• PROBLEM STATEMENT
Print nothing but the lines from the start of the listing below through the line that contains "COL = SC.collection". Do not include the pictures.

• DATA EXCERPT
☆ ☆ ☆ ☆

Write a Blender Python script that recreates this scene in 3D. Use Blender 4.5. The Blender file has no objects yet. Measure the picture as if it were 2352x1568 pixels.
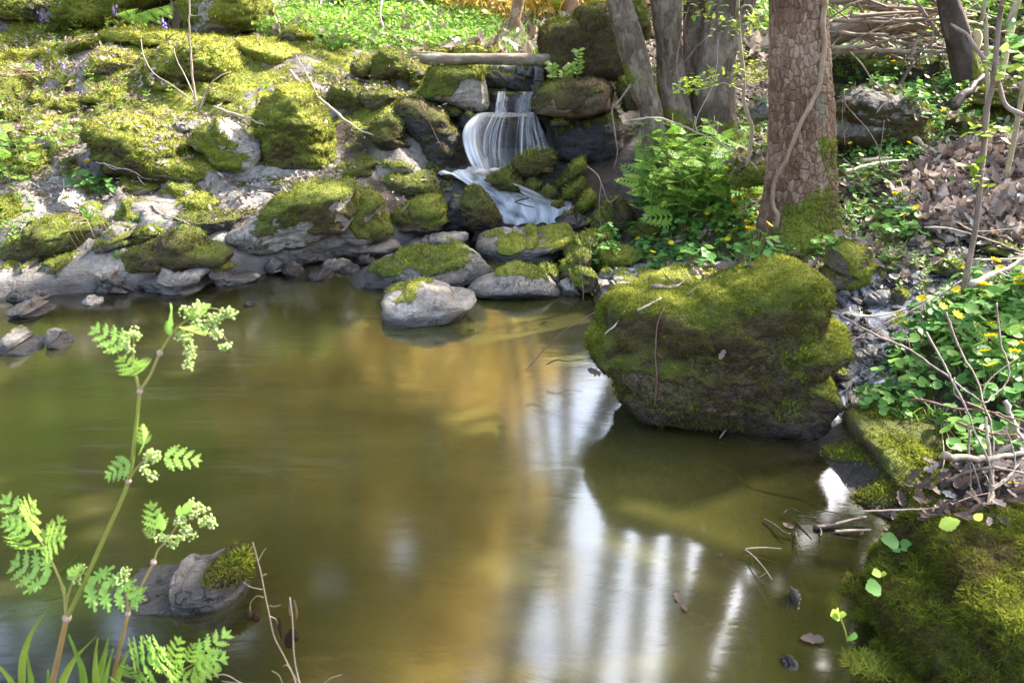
import bpy, bmesh, math, random
import numpy as np
from mathutils import Vector, noise as mnoise
from mathutils.bvhtree import BVHTree

rng = np.random.default_rng(7)
random.seed(7)
SC = bpy.context.scene
COL = SC.collection

# ------------------------------------------------------------------ camera
F = 1829.0                      # focal length in units of a 2352 px wide picture (28 mm on 36 mm)
PITCH = math.radians(22.0)
CAM = np.array([0.0, 0.0, 1.1])
cam_d = bpy.data.cameras.new('camera')
cam_d.sensor_width = 36.0
cam_d.lens = 28.0
cam_d.clip_start = 0.02
cam_d.clip_end = 500.0
cam_d.dof.use_dof = True
cam_d.dof.focus_distance = 2.6
cam_d.dof.aperture_fstop = 9.5
cam_o = bpy.data.objects.new('camera', cam_d)
cam_o.location = CAM
cam_o.rotation_euler = (math.pi / 2 - PITCH, 0, 0)
COL.objects.link(cam_o)
SC.camera = cam_o

# ------------------------------------------------------------------ world, sun, exposure
SUN = np.array([0.72, 0.42, 0.80]); SUN /= np.linalg.norm(SUN)
w = bpy.data.worlds.new('World'); SC.world = w; w.use_nodes = True
nt = w.node_tree; bg = nt.nodes['Background']
sky = nt.nodes.new('ShaderNodeTexSky'); sky.sky_type = 'NISHITA'; sky.sun_disc = False
sky.sun_elevation = math.asin(SUN[2]); sky.sun_rotation = math.atan2(SUN[0], SUN[1])
sky.air_density = 1.0; sky.dust_density = 3.0; sky.ozone_density = 1.0
wb = nt.nodes.new('ShaderNodeMix'); wb.data_type = 'RGBA'; wb.blend_type = 'MULTIPLY'; wb.inputs[0].default_value = 1.0
wb.inputs[7].default_value = (1.06, 1.0, .90, 1)      # the camera's daylight white balance
nt.links.new(sky.outputs[0], wb.inputs[6]); nt.links.new(wb.outputs[2], bg.inputs[0]); bg.inputs[1].default_value = 0.145
sun_d = bpy.data.lights.new('sun', 'SUN'); sun_d.energy = 2.6; sun_d.angle = math.radians(0.6)
sun_d.color = (1.0, 0.95, 0.86)
sun_o = bpy.data.objects.new('sun', sun_d); COL.objects.link(sun_o)
sun_o.rotation_euler = Vector(SUN).to_track_quat('Z', 'Y').to_euler()
SC.view_settings.view_transform = 'Standard'; SC.view_settings.look = 'None'
SC.view_settings.exposure = 3.0; SC.view_settings.gamma = 1.0
SC.render.engine = 'CYCLES'
SC.cycles.use_denoising = True
SC.cycles.max_bounces = 8; SC.cycles.diffuse_bounces = 3; SC.cycles.glossy_bounces = 3
SC.cycles.transparent_max_bounces = 16; SC.cycles.transmission_bounces = 4
SC.cycles.caustics_reflective = False; SC.cycles.caustics_refractive = False
SC.cycles.sample_clamp_indirect = 6.0

# ------------------------------------------------------------------ picture <-> place
cp_, sp_ = math.cos(PITCH), math.sin(PITCH)
def ray(u, v):
    a = (np.asarray(u, float) - 1176) / F; b = (784 - np.asarray(v, float)) / F
    return np.stack([a, cp_ + b * sp_, -sp_ + b * cp_], -1)
def at_z(u, v, z):
    d = ray(u, v); return CAM + d * ((z - CAM[2]) / d[..., 2])[..., None]
def at_y(u, v, y):
    d = ray(u, v); return CAM + d * (np.asarray(y, float) / d[..., 1])[..., None]
def proj(p):
    q = np.asarray(p) - CAM
    dep = q[..., 1] * cp_ - q[..., 2] * sp_
    up = q[..., 1] * sp_ + q[..., 2] * cp_
    return 1176 + F * q[..., 0] / dep, 784 - F * up / dep, dep
# crops of the photograph the outlines were measured in -> 2352 x 1568 units
CROPS = {'P': (1, 0, 0), 'c1': (.45, 0, 0), 'c2': (.45, 705.6, 0), 'c3': (.45, 1411, 0), 'c4': (.6, 0, 627),
         'c5': (.4667, 1254, 549), 'c6': (.4333, 1333, 1019), 'c7': (1 / 3, 705.6, 470), 'c8': (.35, 1803.2, 0),
         'c9': (1 / 3, 627.2, 0), 'c10': (.25, 1332.8, 0), 'c11': (.45, 1881.6, 470.4), 'c12': (.25, 0, 313.6)}
def cr(c, *pts):
    s, ou, ov = CROPS[c]
    return np.array([(x * s + ou, y * s + ov) for x, y in pts])

# ------------------------------------------------------------------ vector noise
def _h(ix, iy, iz, seed):
    n = (ix * 374761393 + iy * 668265263 + iz * 2147483647 * 3 + seed * 1274126177) & 0x7fffffff
    n = ((n ^ (n >> 13)) * 1274126177) & 0x7fffffff
    n = ((n ^ (n >> 16)) * 668265263) & 0x7fffffff
    return ((n ^ (n >> 15)) & 0xffffff) / float(0xffffff)
def vnoise(p, seed=0):
    p = np.asarray(p, float); i = np.floor(p).astype(np.int64); f = p - i
    f = f * f * f * (f * (f * 6 - 15) + 10)
    r = 0
    for a in (0, 1):
        for b in (0, 1):
            for c in (0, 1):
                wgt = (f[..., 0] if a else 1 - f[..., 0]) * (f[..., 1] if b else 1 - f[..., 1]) * (f[..., 2] if c else 1 - f[..., 2])
                r = r + wgt * _h(i[..., 0] + a, i[..., 1] + b, i[..., 2] + c, seed)
    return r * 2 - 1
def fbm(p, octs=4, seed=0, gain=.5):
    p = np.asarray(p, float); r = 0; a = 1; t = 0
    for k in range(octs):
        r = r + a * vnoise(p * 2.03 ** k + 17.3 * k, seed + k); t += a; a *= gain
    return r / t * 1.5
def sstep(a, b, x):
    t = np.clip((x - a) / (b - a), 0, 1); return t * t * (3 - 2 * t)
def worley2(x, y, seed, period=None):
    """nearest and second nearest distance and cell id on a jittered 2-D grid; x may be periodic"""
    ix = np.floor(x).astype(np.int64); iy = np.floor(y).astype(np.int64)
    f1 = np.full(x.shape, 9.0); f2 = f1.copy(); cid = np.zeros(x.shape)
    for a in (-1, 0, 1):
        for b in (-1, 0, 1):
            cx, cy = ix + a, iy + b
            hx = cx % period if period else cx
            jx = _h(hx, cy, hx * 0, seed); jy = _h(hx, cy, hx * 0 + 1, seed); k = _h(hx, cy, hx * 0 + 2, seed)
            d = np.hypot(cx + .15 + .7 * jx - x, cy + .15 + .7 * jy - y)
            m = d < f1
            f2 = np.where(m, f1, np.minimum(f2, d)); cid = np.where(m, k, cid); f1 = np.where(m, d, f1)
    return f1, f2, cid

# ------------------------------------------------------------------ meshes
class Geo:
    """vertices, triangles, quads and per-vertex numbers, linked as ONE mesh object"""
    def __init__(s): s.v = []; s.t = []; s.q = []; s.a = {}; s.n = 0; s.mi = []
    def add(s, v, t=None, q=None, **at):
        v = np.asarray(v, float).reshape(-1, 3); m = len(v)
        if t is not None and len(t): s.t.append(np.asarray(t, np.int64).reshape(-1, 3) + s.n)
        if q is not None and len(q): s.q.append(np.asarray(q, np.int64).reshape(-1, 4) + s.n)
        s.v.append(v)
        for k in set(s.a) | set(at):
            if k not in s.a: s.a[k] = [np.zeros(s.n)] if s.n else []
            s.a[k].append(np.broadcast_to(np.asarray(at.get(k, 0.0), float), (m,)).copy())
        s.n += m
    def build(s, name, mat, parent=None, smooth=True, origin=None):
        v = np.concatenate(s.v) if s.v else np.zeros((0, 3))
        if origin is not None: v = v - np.asarray(origin)
        t = np.concatenate(s.t) if s.t else np.zeros((0, 3), np.int64)
        q = np.concatenate(s.q) if s.q else np.zeros((0, 4), np.int64)
        me = bpy.data.meshes.new(name)
        me.vertices.add(len(v)); me.vertices.foreach_set('co', v.astype(np.float32).ravel())
        li = np.concatenate([t.ravel(), q.ravel()]).astype(np.int32)
        me.loops.add(len(li)); me.loops.foreach_set('vertex_index', li)
        ls = np.concatenate([np.arange(len(t)) * 3, len(t) * 3 + np.arange(len(q)) * 4]).astype(np.int32)
        me.polygons.add(len(ls)); me.polygons.foreach_set('loop_start', ls)
        me.polygons.foreach_set('use_smooth', np.full(len(ls), smooth, bool))
        for k, arr in s.a.items():
            at = me.attributes.new(k, 'FLOAT', 'POINT'); at.data.foreach_set('value', np.concatenate(arr).astype(np.float32))
        me.update(calc_edges=True); me.validate()
        if mat: me.materials.append(mat)
        o = bpy.data.objects.new(name, me); COL.objects.link(o)
        if origin is not None: o.location = origin
        if parent is not None:
            o.parent = parent
            if origin is None:
                w_ = Vector((0, 0, 0)); q = parent
                while q is not None: w_ += q.location; q = q.parent
                o.location = -w_
        return o
def tag(o, label=None, cat=None, group=None, kind=None):
    if label: o['label'] = label
    if cat: o['category'] = cat
    if group: o['group'] = group
    if kind: o['kind'] = kind
    return o
def empty(name, loc, label=None, cat=None, group=None):
    o = bpy.data.objects.new(name, None); COL.objects.link(o); o.location = loc; o.empty_display_size = .05
    return tag(o, label, cat, group)
KIDS = {}
def kids(o):
    return [c for c in COL.objects if c.parent == o]
def copy_tree(o, loc, rz=0.0, sc=1.0, label=None, group=None):
    c = o.copy(); COL.objects.link(c); c.location = loc; c.rotation_euler = (0, 0, rz); c.scale = (sc, sc, sc)
    if label: c['label'] = label
    if group: c['group'] = group
    for ch in kids(o):
        d = ch.copy(); COL.objects.link(d); d.parent = c
        for g in kids(ch):
            e = g.copy(); COL.objects.link(e); e.parent = d
    return c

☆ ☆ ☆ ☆

• RIGHT ANSWER
Write a Blender Python script that recreates this scene in 3D. Use Blender 4.5. The Blender file has no objects yet. Measure the picture as if it were 2352x1568 pixels.
import bpy, bmesh, math, random
import numpy as np
from mathutils import Vector, noise as mnoise
from mathutils.bvhtree import BVHTree

rng = np.random.default_rng(7)
random.seed(7)
SC = bpy.context.scene
COL = SC.collection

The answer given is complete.